生活保護の市民の一部に市が誤って多く支給した支援金 総額約3,000万円の返還要請を取りやめる方針示す 秋田市
秋田市は、生活保護を受ける市民の一部に誤って多く支給し、対象者に返還を求めていた支援金について、返還の要請を取りやめる方針を明らかにしました。
市が現在返還を求めている額は約3,000万円に上っていて、県が一部の市民への返還要請を取り消すべきと決めたことを踏まえた判断です。
これは、秋田市の沼谷市長が返還要請の取り消しを求めてきた市民団体と29日、面会した中で明らかにしたものです。
沼谷市長
「返還を求めていくということ自体が、生活保護制度、あるいは日本国憲法の趣旨に合わない」「分割であっても少額であっても、(返還を)求めていくことが、その方の現状における生活、最低限の生活、憲法の保障する最低限度の生活というものを損なう恐れがあるのではないかと」
秋田市は、生活保護を受ける市民のうち、障害がある人に追加で支給する障害者加算と呼ばれる支援金を約5年間、誤って多く支払っていたことを、おととし明らかにしていました。
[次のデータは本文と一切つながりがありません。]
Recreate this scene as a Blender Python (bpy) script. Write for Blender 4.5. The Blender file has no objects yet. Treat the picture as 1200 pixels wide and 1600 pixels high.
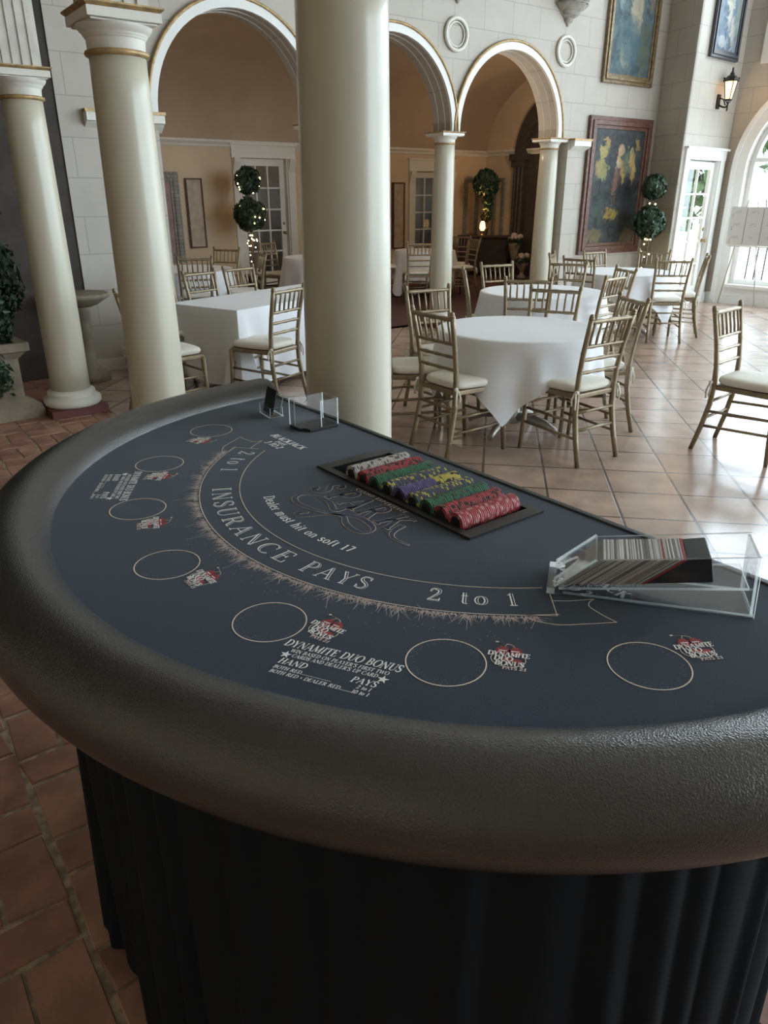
import bpy, bmesh, math, random
from math import sin, cos, pi, radians as R, hypot, atan2, sqrt
from mathutils import Vector, Matrix
random.seed(7)
S = bpy.context.scene
COL = S.collection
# ---------------------------------------------------------------- camera, world, light, exposure
cam = bpy.data.cameras.new('camera'); camo = bpy.data.objects.new('camera', cam); COL.objects.link(camo)
cam.sensor_fit = 'VERTICAL'; cam.sensor_height = 36; cam.lens = 1153/1600*36; cam.clip_start = .02
camo.location = (0, 0, 1.56); camo.rotation_euler = (R(90-23.25), 0, R(-41.5)); S.camera = camo
S.view_settings.view_transform = 'Standard'; S.view_settings.look = 'None'; S.view_settings.gamma = 1
S.view_settings.exposure = .66
S.cycles.use_denoising = True; S.cycles.max_bounces = 10; S.cycles.diffuse_bounces = 5
S.cycles.glossy_bounces = 4; S.cycles.transmission_bounces = 6; S.cycles.transparent_max_bounces = 16
S.cycles.sample_clamp_indirect = 8
W = bpy.data.worlds.new('daylight'); S.world = W; W.use_nodes = True
bg = W.node_tree.nodes['Background']; bg.inputs[0].default_value = (.74, .885, 1, 1); bg.inputs[1].default_value = 7.0
def light(name, kind, loc, power, col=(1, 1, 1), size=.1, rot=(0, 0, 0), portal=False, sy=None):
    l = bpy.data.lights.new(name, kind); l.energy = power; l.color = col
    if kind == 'AREA':
        l.size = size
        if sy: l.shape = 'RECTANGLE'; l.size_y = sy
        l.cycles.is_portal = portal
    elif kind == 'POINT': l.shadow_soft_size = size
    o = bpy.data.objects.new(name, l); COL.objects.link(o); o.location = loc; o.rotation_euler = rot
    return o
WIN_Y = [4.38, 1.35, -1.7, -4.75]                     # centres of the arched windows along the window wall
for wy in WIN_Y:
    light('sky_portal', 'AREA', (12.2, wy, 1.7), 1, size=2.9, sy=2.2, rot=(0, R(90), 0), portal=True)
    light('sky_portal', 'AREA', (12.2, wy, 4.6), 1, size=2.5, sy=2.7, rot=(0, R(90), 0), portal=True)
SOUTH_X = [10.0, 6.6]                                  # tall windows in the wall behind the camera
for wx in SOUTH_X: light('sky_portal', 'AREA', (wx, -7.3, 2.9), 1, size=2.4, sy=4.6, rot=(R(-90), 0, 0), portal=True)
WARM = (1, .62, .28)

# ---------------------------------------------------------------- materials
def mat(name, c, rough=.5, metal=0, spec=.5, var=None, bump=None, emit=None, coat=0, sheen=0, c2=None, obj=True):
    m = bpy.data.materials.new(name); m.use_nodes = True; nt = m.node_tree; b = nt.nodes['Principled BSDF']
    b.inputs['Base Color'].default_value = (*c, 1); b.inputs['Roughness'].default_value = rough
    b.inputs['Metallic'].default_value = metal; b.inputs['Specular IOR Level'].default_value = spec
    b.inputs['Coat Weight'].default_value = coat; b.inputs['Sheen Weight'].default_value = sheen
    tc = nt.nodes.new('ShaderNodeTexCoord')
    if var:
        n = nt.nodes.new('ShaderNodeTexNoise'); n.inputs['Scale'].default_value = var[0]; n.inputs['Detail'].default_value = 4
        nt.links.new(tc.outputs['Object'], n.inputs['Vector'])
        mx = nt.nodes.new('ShaderNodeMix'); mx.data_type = 'RGBA'
        k = c2 or tuple(x*(1-var[1]) for x in c)
        mx.inputs[6].default_value = (*c, 1); mx.inputs[7].default_value = (*k, 1)
        rp = nt.nodes.new('ShaderNodeMapRange'); rp.inputs[1].default_value = .35; rp.inputs[2].default_value = .65
        nt.links.new(n.outputs[0], rp.inputs[0]); nt.links.new(rp.outputs[0], mx.inputs[0]); nt.links.new(mx.outputs[2], b.inputs['Base Color'])
    if bump:
        n = nt.nodes.new('ShaderNodeTexVoronoi' if len(bump) > 2 else 'ShaderNodeTexNoise'); n.inputs['Scale'].default_value = bump[0]
        nt.links.new(tc.outputs['Object'], n.inputs['Vector'])
        bp = nt.nodes.new('ShaderNodeBump'); bp.inputs['Strength'].default_value = bump[1]; bp.inputs['Distance'].default_value = .002
        nt.links.new(n.outputs[0], bp.inputs['Height']); nt.links.new(bp.outputs[0], b.inputs['Normal'])
    if emit:
        b.inputs['Emission Color'].default_value = (*emit[0], 1); b.inputs['Emission Strength'].default_value = emit[1]
    return m
def clear(name, tint=(1, 1, 1), rough=.02, ior=1.45, edge=0):
    m = bpy.data.materials.new(name); m.use_nodes = True; nt = m.node_tree; nt.nodes.clear()
    o = nt.nodes.new('ShaderNodeOutputMaterial'); t = nt.nodes.new('ShaderNodeBsdfTransparent'); g = nt.nodes.new('ShaderNodeBsdfGlossy')
    f = nt.nodes.new('ShaderNodeLayerWeight'); pw = nt.nodes.new('ShaderNodeMath'); pw.operation = 'POWER'; pw.inputs[1].default_value = 3.5; ml = nt.nodes.new('ShaderNodeMath'); ml.operation = 'MULTIPLY_ADD'; ml.inputs[1].default_value = .55; ml.inputs[2].default_value = .03; f.inputs[0].default_value = .5; nt.links.new(f.outputs[1], pw.inputs[0]); nt.links.new(pw.outputs[0], ml.inputs[0]); x = nt.nodes.new('ShaderNodeMixShader')
    t.inputs[0].default_value = (*tint, 1); g.inputs['Roughness'].default_value = rough
    nt.links.new(ml.outputs[0], x.inputs[0]); nt.links.new(t.outputs[0], x.inputs[1]); nt.links.new(g.outputs[0], x.inputs[2])
    last = x
    if edge:
        d = nt.nodes.new('ShaderNodeBsdfTranslucent'); d.inputs[0].default_value = (.9, .95, .93, 1)
        y = nt.nodes.new('ShaderNodeMixShader'); y.inputs[0].default_value = edge
        nt.links.new(x.outputs[0], y.inputs[1]); nt.links.new(d.outputs[0], y.inputs[2]); last = y
    nt.links.new(last.outputs[0], o.inputs[0]); return m
def blockmat(name, c, c2, mortar, bw=.45, rh=.318, z0=.108, ms=.006, rough=.6, bump=.3, floor=False, offs=.5, var=.5):
    m = bpy.data.materials.new(name); m.use_nodes = True; nt = m.node_tree; b = nt.nodes['Principled BSDF']
    tc = nt.nodes.new('ShaderNodeTexCoord'); sp = nt.nodes.new('ShaderNodeSeparateXYZ'); cb = nt.nodes.new('ShaderNodeCombineXYZ')
    nt.links.new(tc.outputs['Object'], sp.inputs[0]); nt.links.new(sp.outputs[0], cb.inputs[0])
    a = nt.nodes.new('ShaderNodeMath'); a.operation = 'ADD'; a.inputs[1].default_value = 10*rh-z0
    nt.links.new(sp.outputs[1 if floor else 2], a.inputs[0]); nt.links.new(a.outputs[0], cb.inputs[1])
    k = nt.nodes.new('ShaderNodeTexBrick'); k.offset = offs; k.inputs['Scale'].default_value = 1
    k.inputs['Brick Width'].default_value = bw; k.inputs['Row Height'].default_value = rh
    k.inputs['Mortar Size'].default_value = ms; k.inputs['Mortar Smooth'].default_value = .2; k.inputs['Bias'].default_value = 0
    k.inputs['Color1'].default_value = (*c, 1); k.inputs['Color2'].default_value = (*c2, 1); k.inputs['Mortar'].default_value = (*mortar, 1)
    nt.links.new(cb.outputs[0], k.inputs['Vector'])
    n = nt.nodes.new('ShaderNodeTexNoise'); n.inputs['Scale'].default_value = 5; n.inputs['Detail'].default_value = 6
    nt.links.new(tc.outputs['Object'], n.inputs['Vector'])
    mx = nt.nodes.new('ShaderNodeMix'); mx.data_type = 'RGBA'; mx.blend_type = 'OVERLAY'; mx.inputs[0].default_value = var
    nt.links.new(k.outputs[0], mx.inputs[6]); nt.links.new(n.outputs[0], mx.inputs[7]); nt.links.new(mx.outputs[2], b.inputs['Base Color'])
    b.inputs['Roughness'].default_value = rough; b.inputs['Specular IOR Level'].default_value = .85 if floor else .5
    iv = nt.nodes.new('ShaderNodeMath'); iv.operation = 'SUBTRACT'; iv.inputs[0].default_value = 1; nt.links.new(k.outputs[1], iv.inputs[1])
    if bump:
        bp = nt.nodes.new('ShaderNodeBump'); bp.inputs['Strength'].default_value = bump; bp.inputs['Distance'].default_value = .004
        nt.links.new(iv.outputs[0], bp.inputs['Height']); nt.links.new(bp.outputs[0], b.inputs['Normal'])
    return m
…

市が誤って多く支払っていたのは120人分で、総額は約8,100万円です。
対象者のうち3人が県に対し返還が妥当かどうか判断を求めたところ、県は今月、返還要請が違法であると結論づけたことから、市は3人への返還要請を取り消すことを決めていました。
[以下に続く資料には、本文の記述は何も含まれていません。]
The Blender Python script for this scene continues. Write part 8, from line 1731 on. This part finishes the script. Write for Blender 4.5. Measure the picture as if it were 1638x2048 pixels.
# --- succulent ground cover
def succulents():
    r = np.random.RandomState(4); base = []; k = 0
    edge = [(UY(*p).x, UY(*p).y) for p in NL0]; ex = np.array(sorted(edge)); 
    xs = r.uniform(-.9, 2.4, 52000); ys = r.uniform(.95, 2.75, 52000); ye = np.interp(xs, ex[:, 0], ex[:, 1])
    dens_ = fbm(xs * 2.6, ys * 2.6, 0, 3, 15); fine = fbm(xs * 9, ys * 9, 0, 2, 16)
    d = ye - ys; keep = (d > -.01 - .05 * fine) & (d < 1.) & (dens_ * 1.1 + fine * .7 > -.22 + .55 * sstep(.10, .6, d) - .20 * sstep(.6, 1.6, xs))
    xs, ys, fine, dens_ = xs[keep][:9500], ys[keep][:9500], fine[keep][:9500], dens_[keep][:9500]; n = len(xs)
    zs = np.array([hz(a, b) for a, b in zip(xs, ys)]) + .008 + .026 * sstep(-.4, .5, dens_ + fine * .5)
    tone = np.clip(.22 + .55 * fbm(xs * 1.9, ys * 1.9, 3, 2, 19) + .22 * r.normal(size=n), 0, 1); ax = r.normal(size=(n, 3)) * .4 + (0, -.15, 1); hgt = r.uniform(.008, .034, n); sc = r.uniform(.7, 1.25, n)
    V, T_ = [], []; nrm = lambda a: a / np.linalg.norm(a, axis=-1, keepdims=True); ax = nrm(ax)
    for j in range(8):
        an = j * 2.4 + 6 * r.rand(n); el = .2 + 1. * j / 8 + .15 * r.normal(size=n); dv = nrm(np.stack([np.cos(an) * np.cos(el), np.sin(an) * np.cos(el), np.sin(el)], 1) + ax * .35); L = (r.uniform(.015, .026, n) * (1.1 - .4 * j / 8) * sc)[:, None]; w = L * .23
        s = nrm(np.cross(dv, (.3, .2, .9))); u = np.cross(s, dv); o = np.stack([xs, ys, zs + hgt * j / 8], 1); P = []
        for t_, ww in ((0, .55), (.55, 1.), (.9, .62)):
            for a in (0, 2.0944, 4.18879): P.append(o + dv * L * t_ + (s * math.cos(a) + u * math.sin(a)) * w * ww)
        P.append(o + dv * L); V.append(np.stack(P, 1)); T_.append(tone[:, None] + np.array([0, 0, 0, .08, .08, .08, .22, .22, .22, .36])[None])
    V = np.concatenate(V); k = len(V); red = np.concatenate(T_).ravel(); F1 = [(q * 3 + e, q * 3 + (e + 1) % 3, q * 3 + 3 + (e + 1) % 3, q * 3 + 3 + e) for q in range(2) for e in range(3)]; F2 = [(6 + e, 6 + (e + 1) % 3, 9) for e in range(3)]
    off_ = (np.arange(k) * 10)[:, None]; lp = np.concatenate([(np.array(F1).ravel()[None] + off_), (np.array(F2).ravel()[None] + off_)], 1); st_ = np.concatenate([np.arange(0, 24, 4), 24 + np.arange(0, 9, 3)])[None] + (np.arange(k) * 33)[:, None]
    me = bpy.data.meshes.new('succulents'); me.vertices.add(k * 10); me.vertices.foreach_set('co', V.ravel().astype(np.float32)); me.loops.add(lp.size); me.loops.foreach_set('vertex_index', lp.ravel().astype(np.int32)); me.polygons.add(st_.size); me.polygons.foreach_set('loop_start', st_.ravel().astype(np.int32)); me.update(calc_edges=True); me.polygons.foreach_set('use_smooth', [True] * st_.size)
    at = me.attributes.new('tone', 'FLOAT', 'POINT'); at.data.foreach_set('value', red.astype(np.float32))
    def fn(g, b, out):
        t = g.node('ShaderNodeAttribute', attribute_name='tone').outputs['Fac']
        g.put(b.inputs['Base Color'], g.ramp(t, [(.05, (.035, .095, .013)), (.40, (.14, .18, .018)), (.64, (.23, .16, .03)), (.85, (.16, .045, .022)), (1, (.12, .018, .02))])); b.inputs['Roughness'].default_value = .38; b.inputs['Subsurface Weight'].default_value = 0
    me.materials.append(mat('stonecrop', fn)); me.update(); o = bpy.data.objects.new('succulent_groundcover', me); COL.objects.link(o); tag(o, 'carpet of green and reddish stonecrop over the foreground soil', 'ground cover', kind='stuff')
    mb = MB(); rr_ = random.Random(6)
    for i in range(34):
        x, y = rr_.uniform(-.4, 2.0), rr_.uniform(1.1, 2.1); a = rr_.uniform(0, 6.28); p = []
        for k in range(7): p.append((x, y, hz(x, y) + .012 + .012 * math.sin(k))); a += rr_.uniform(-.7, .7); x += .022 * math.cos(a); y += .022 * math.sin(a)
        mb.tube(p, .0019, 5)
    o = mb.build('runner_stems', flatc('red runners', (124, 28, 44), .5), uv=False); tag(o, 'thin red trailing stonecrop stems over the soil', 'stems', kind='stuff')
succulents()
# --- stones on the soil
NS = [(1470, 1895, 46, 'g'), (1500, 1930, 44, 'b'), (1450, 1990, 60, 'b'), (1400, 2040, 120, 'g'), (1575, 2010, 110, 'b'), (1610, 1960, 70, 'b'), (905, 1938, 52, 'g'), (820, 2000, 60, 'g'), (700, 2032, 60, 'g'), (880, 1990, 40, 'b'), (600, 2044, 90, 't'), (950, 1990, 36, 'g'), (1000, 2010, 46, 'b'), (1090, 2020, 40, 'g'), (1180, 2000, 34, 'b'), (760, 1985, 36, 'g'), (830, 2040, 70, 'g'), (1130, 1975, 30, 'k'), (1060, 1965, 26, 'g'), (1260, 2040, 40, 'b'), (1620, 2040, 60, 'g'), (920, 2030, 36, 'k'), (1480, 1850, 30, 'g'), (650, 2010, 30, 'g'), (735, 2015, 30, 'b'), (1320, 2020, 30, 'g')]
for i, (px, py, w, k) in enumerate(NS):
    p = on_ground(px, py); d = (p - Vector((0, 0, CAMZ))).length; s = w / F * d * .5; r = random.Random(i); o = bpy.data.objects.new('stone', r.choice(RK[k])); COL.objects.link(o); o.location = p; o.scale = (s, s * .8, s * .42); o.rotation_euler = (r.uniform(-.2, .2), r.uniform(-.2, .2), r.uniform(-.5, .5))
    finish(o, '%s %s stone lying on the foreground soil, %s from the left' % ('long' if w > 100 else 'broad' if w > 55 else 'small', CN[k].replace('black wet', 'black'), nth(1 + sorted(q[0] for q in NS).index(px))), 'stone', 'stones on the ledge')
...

市はこのほか、多く支払った分を生活に欠かせない費用に充てたと判断した対象者36人にも返還を求めていませんでした。
ただ、当初の対象者全体の6割あまり、76人については総額約3,000万円の返還を求めていて、対象者の中にはすでに返還した人もいます。
市は今後、1か月から2か月程度かけて返還を取り消すための手続きを行うことにしていて、既に市に返還した人についても、対象者に戻す措置をとる方針です。
秋田生活と健康を守る会 後藤和夫会長
「もう1か月ないし2か月、きちんとした手続きを踏むために期間はかかるようですが、そのあかつきには、本当にみんなで喜べるようなきちんとした判断を聞きたいというふうに思っております」
また、支援を行ってきた団体は、市に対し、返還する必要性がなくなる対象者への誹謗中傷が起こらないような対応策も検討するよう求めました。